### Description of the task:
Nothing but the lines from the line with "Generate a Blender" to the line with "COL = sc.collection", both included, is to be repeated, and those exactly. Leave out the pictures.

============================================================

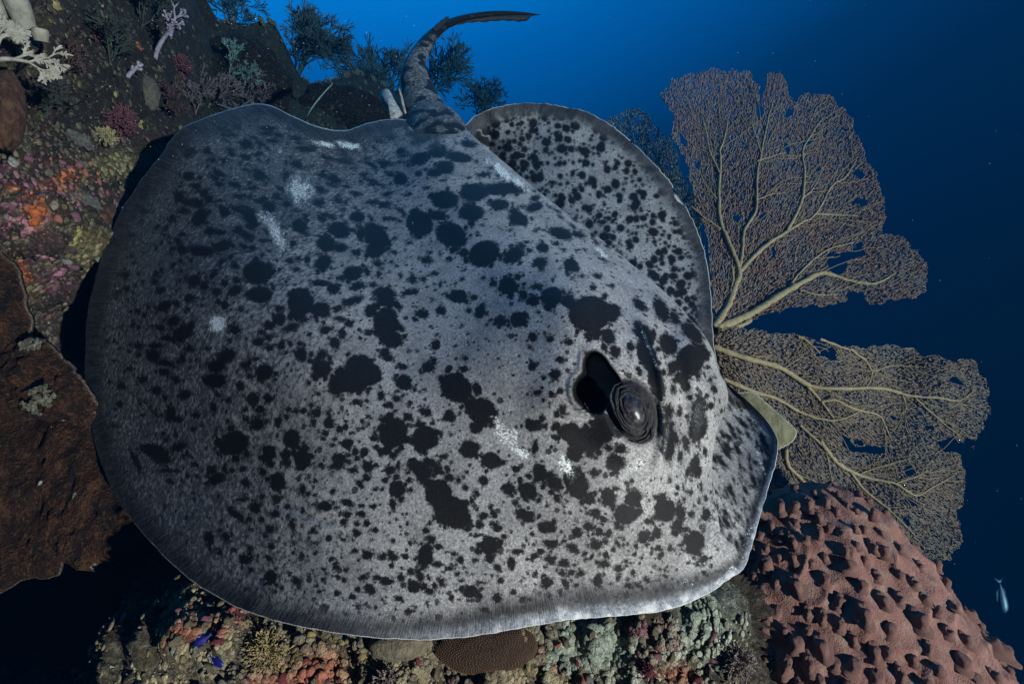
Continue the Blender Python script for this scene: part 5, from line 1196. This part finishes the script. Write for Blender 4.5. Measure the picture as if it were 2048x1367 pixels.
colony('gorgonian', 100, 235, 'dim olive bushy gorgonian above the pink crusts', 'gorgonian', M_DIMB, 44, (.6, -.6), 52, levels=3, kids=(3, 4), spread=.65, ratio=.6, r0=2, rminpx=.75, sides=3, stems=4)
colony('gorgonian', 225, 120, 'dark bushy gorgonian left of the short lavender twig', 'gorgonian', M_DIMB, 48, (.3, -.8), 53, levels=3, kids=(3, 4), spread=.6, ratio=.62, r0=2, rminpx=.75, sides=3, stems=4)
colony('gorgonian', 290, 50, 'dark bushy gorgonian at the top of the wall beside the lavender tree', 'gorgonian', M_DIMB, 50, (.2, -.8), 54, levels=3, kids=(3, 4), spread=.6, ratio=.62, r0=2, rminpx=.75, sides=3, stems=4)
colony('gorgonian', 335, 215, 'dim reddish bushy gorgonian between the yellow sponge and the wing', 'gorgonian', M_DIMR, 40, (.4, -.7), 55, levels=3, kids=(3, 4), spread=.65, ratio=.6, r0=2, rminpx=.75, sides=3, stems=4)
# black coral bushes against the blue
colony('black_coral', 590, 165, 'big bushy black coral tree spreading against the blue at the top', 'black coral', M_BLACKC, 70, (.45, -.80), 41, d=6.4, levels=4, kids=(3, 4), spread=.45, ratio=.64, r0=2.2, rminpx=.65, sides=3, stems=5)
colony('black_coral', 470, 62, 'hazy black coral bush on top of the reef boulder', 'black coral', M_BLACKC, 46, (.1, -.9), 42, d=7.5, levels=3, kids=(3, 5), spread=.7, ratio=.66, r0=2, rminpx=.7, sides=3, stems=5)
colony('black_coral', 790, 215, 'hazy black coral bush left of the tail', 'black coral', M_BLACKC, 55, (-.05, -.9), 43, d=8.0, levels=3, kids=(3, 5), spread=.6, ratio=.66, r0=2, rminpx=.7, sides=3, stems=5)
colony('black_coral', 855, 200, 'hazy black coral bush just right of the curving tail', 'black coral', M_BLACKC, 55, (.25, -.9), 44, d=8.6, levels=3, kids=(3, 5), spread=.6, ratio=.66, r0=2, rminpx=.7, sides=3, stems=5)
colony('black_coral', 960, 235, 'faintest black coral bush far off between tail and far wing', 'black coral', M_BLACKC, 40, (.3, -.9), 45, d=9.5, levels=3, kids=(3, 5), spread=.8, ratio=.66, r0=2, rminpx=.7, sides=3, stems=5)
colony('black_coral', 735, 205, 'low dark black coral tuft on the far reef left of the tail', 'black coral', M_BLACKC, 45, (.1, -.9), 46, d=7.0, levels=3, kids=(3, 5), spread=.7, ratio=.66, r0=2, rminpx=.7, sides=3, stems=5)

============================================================

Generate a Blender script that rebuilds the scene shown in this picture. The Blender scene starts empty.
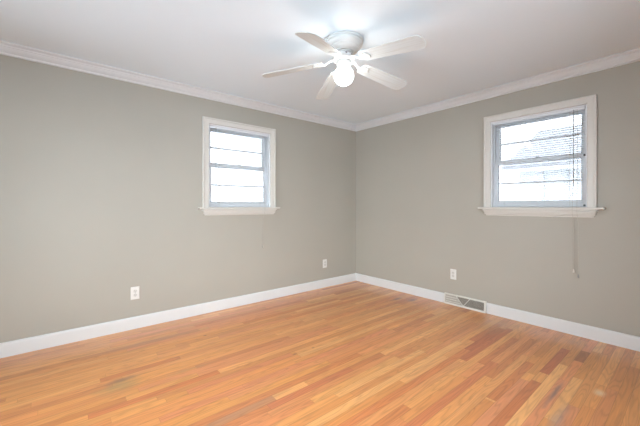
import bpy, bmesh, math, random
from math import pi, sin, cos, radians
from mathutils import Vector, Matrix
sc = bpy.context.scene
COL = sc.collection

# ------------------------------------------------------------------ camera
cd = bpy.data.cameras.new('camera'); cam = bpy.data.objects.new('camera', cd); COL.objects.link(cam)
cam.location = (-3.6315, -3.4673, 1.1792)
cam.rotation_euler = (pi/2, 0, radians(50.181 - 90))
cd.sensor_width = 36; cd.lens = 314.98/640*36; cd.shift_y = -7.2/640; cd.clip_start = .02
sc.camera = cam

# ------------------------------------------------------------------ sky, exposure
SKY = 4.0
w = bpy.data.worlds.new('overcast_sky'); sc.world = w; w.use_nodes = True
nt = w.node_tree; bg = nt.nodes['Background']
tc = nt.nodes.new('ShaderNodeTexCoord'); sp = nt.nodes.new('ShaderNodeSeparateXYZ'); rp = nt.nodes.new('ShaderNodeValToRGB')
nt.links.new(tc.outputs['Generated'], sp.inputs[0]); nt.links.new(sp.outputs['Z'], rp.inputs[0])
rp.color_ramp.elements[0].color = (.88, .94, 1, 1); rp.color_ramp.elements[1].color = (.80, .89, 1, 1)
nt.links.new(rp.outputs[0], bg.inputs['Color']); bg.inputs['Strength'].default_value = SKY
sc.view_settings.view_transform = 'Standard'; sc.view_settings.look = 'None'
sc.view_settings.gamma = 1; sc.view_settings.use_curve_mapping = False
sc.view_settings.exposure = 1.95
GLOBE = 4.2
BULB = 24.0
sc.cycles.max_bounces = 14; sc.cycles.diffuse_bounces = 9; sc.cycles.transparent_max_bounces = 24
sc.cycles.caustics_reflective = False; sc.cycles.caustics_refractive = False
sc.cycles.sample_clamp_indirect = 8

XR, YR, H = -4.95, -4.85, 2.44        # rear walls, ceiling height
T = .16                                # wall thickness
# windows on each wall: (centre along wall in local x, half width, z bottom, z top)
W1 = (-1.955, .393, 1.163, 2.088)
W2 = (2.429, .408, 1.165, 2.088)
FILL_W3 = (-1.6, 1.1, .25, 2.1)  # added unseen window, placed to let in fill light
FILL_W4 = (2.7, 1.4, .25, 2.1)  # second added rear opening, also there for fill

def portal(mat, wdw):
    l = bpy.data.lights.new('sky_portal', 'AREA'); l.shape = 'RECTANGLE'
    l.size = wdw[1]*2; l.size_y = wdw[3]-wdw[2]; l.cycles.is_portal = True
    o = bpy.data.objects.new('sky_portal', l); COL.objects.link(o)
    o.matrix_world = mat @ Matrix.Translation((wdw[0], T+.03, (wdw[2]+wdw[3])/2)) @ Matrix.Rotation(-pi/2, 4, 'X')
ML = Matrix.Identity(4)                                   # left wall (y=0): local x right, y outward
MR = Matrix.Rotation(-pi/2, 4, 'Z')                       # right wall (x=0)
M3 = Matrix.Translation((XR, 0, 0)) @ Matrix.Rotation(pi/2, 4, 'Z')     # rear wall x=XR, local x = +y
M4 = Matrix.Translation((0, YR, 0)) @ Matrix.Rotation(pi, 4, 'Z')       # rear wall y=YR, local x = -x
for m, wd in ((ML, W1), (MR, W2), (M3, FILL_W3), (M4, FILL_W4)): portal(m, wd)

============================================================

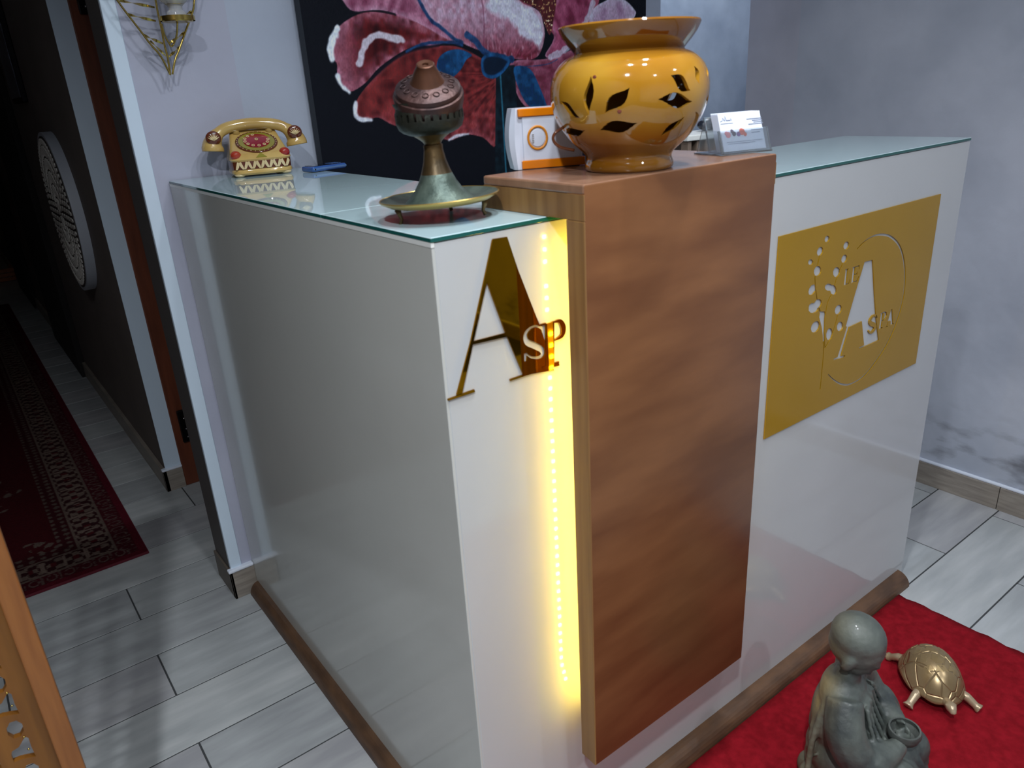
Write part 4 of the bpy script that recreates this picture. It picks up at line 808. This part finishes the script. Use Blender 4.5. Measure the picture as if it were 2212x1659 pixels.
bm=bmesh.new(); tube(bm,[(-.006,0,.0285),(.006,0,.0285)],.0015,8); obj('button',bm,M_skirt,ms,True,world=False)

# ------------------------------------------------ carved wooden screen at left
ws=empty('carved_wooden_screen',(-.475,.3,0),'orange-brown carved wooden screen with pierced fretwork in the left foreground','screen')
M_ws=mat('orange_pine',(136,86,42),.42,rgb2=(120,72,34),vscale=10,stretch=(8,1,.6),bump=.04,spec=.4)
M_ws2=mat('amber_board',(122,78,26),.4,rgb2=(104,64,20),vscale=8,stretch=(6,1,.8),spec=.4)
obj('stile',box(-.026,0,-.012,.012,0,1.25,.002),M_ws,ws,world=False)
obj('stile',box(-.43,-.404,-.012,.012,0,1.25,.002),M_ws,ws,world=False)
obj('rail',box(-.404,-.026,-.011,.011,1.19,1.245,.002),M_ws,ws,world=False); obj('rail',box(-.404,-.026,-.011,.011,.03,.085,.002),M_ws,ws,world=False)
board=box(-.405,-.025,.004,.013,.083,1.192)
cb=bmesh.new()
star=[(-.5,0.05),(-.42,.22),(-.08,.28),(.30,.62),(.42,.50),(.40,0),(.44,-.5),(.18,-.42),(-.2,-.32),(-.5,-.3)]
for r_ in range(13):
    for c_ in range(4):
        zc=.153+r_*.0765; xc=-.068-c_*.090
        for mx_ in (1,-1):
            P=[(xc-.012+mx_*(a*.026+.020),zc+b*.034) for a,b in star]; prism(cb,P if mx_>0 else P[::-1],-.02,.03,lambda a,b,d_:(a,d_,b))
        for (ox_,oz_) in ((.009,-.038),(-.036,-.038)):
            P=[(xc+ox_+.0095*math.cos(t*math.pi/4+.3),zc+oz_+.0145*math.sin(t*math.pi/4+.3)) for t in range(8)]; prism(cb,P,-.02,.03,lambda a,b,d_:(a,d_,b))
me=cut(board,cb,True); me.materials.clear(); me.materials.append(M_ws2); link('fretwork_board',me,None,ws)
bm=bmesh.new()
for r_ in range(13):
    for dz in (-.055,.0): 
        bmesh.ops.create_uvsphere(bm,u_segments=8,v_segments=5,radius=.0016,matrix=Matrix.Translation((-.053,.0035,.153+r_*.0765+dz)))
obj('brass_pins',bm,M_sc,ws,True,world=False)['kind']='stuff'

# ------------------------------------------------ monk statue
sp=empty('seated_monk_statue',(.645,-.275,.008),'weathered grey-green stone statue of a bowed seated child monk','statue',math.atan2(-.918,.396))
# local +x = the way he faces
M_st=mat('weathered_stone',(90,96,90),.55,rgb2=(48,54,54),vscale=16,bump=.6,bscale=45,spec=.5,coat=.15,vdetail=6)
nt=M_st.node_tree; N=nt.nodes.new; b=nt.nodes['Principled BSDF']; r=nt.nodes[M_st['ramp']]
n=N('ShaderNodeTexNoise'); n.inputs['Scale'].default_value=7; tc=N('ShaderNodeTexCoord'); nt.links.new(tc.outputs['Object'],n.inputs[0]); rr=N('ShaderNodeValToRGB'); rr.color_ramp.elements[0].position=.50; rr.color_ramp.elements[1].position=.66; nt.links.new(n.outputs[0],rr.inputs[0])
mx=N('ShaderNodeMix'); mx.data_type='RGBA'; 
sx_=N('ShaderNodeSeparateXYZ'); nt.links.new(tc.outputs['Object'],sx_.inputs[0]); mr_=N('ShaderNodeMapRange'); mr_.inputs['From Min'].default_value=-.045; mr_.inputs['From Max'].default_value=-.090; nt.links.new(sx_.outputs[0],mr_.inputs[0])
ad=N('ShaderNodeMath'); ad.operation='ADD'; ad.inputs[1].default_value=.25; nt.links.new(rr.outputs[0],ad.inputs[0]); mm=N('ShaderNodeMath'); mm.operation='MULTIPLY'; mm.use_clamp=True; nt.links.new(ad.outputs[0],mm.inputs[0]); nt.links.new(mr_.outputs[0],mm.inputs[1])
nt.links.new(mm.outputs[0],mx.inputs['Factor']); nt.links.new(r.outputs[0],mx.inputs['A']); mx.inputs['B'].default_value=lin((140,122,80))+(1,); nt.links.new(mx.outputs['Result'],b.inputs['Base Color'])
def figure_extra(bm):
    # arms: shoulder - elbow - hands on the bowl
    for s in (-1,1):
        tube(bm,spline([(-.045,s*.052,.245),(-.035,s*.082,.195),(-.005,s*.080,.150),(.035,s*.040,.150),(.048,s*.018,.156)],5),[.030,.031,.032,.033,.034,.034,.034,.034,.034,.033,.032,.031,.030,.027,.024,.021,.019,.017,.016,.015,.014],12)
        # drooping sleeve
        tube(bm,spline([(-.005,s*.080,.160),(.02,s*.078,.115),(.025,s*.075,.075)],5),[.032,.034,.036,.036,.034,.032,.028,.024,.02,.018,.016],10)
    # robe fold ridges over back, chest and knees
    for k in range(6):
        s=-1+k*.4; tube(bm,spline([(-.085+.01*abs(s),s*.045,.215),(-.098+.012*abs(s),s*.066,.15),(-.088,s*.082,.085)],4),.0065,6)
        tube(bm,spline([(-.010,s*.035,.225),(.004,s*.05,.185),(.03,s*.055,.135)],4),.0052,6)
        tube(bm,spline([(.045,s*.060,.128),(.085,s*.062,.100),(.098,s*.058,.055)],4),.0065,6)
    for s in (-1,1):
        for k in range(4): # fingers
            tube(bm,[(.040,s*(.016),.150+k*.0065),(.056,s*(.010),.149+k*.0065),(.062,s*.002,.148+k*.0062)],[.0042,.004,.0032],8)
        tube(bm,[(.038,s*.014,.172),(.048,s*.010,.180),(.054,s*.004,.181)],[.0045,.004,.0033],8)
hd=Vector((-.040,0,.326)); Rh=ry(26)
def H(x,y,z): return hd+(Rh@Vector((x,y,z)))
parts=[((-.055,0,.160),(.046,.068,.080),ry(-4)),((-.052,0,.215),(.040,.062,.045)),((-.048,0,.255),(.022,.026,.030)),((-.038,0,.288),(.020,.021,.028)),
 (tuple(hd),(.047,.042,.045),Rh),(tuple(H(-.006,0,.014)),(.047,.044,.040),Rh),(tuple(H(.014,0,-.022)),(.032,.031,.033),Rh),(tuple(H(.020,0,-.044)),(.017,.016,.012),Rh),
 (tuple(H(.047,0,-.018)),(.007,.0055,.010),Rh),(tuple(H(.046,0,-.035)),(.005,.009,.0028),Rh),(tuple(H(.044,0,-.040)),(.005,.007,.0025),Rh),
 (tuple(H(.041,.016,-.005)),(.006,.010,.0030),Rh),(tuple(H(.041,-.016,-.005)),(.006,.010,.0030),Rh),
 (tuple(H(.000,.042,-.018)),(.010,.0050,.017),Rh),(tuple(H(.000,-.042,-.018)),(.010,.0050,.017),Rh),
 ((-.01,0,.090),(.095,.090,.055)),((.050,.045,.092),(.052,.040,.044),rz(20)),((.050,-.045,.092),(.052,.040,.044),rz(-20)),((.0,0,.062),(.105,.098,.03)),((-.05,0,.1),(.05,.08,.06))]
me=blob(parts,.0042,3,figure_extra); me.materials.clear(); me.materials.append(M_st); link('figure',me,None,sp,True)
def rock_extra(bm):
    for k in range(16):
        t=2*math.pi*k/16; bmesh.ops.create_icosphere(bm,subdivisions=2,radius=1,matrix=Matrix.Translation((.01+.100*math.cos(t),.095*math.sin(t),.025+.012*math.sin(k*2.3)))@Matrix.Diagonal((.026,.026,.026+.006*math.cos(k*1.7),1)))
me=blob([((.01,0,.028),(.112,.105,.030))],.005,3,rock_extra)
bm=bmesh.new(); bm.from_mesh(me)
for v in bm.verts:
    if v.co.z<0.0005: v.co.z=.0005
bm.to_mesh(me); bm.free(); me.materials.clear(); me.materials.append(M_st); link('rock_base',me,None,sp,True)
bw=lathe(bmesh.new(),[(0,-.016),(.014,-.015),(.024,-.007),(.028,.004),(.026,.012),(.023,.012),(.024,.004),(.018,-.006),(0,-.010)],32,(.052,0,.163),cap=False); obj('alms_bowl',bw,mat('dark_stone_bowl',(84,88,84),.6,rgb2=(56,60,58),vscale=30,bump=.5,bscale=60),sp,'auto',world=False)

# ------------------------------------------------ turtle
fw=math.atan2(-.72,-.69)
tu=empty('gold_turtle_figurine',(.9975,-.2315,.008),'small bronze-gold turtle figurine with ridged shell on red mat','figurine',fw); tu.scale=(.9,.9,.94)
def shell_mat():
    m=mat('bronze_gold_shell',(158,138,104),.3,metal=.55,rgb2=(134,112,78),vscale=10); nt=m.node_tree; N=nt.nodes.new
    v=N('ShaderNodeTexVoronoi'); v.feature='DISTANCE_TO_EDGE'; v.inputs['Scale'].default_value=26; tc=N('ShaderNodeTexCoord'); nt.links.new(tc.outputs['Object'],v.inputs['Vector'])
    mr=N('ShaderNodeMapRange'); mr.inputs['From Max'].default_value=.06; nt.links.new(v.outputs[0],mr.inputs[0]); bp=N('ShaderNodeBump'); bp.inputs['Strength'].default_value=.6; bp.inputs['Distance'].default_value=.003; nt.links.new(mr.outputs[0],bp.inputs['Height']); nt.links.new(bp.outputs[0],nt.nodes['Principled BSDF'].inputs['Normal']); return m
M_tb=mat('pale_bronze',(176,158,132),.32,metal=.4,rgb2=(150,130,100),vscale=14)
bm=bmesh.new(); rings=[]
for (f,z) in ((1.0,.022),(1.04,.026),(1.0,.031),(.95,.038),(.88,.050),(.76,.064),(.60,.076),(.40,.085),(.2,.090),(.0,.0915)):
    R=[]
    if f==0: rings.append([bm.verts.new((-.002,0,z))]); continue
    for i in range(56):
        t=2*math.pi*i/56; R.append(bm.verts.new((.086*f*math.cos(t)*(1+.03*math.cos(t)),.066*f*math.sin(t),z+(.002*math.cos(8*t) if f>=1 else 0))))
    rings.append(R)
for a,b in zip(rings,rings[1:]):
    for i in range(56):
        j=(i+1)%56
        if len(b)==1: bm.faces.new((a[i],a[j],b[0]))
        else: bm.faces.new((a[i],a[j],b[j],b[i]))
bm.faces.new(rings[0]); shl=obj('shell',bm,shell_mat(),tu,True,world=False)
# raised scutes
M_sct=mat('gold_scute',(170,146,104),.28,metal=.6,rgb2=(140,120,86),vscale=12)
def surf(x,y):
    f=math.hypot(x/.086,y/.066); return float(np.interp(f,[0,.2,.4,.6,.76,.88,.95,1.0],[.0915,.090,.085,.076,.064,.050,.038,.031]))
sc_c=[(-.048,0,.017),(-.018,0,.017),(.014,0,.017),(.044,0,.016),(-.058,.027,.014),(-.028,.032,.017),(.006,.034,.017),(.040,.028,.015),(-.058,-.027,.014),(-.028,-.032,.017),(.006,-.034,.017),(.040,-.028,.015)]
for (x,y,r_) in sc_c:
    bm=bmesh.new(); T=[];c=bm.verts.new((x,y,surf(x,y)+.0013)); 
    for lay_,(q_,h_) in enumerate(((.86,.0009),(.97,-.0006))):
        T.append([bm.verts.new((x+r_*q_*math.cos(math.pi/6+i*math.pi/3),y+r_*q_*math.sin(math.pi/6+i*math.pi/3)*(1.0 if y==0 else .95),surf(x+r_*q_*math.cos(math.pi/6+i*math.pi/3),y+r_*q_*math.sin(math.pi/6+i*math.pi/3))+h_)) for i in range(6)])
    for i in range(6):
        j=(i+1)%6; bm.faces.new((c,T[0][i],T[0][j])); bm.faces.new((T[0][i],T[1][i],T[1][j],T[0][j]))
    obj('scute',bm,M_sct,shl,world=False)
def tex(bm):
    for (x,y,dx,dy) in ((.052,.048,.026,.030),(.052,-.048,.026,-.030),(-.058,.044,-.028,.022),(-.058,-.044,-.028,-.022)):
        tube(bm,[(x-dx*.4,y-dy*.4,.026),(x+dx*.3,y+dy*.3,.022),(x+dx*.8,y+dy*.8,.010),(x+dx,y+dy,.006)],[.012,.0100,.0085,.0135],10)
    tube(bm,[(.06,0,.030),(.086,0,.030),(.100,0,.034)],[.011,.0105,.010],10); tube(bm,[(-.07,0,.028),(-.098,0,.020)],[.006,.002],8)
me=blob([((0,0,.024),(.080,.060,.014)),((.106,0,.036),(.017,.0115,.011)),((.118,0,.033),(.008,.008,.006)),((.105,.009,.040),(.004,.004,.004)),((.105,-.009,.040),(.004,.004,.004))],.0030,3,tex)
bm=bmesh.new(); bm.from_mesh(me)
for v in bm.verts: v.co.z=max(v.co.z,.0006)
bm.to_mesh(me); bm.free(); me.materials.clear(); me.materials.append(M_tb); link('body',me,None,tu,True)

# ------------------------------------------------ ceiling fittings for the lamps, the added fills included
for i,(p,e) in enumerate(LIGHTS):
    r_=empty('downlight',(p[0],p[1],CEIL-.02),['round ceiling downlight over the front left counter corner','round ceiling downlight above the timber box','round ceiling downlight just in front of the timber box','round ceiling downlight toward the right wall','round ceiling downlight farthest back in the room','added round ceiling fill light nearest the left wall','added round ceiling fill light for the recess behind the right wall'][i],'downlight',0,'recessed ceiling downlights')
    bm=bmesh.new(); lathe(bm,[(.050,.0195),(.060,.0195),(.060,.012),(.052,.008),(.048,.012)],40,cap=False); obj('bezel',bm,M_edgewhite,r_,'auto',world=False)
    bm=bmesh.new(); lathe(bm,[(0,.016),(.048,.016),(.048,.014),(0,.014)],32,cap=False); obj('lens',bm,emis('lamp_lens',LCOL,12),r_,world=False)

============================================================

### Finished answer:
Generate a Blender script that rebuilds the scene shown in this picture. The Blender scene starts empty.
import bpy, bmesh, math, random
from math import pi, sin, cos, radians
from mathutils import Vector, Matrix
sc = bpy.context.scene
COL = sc.collection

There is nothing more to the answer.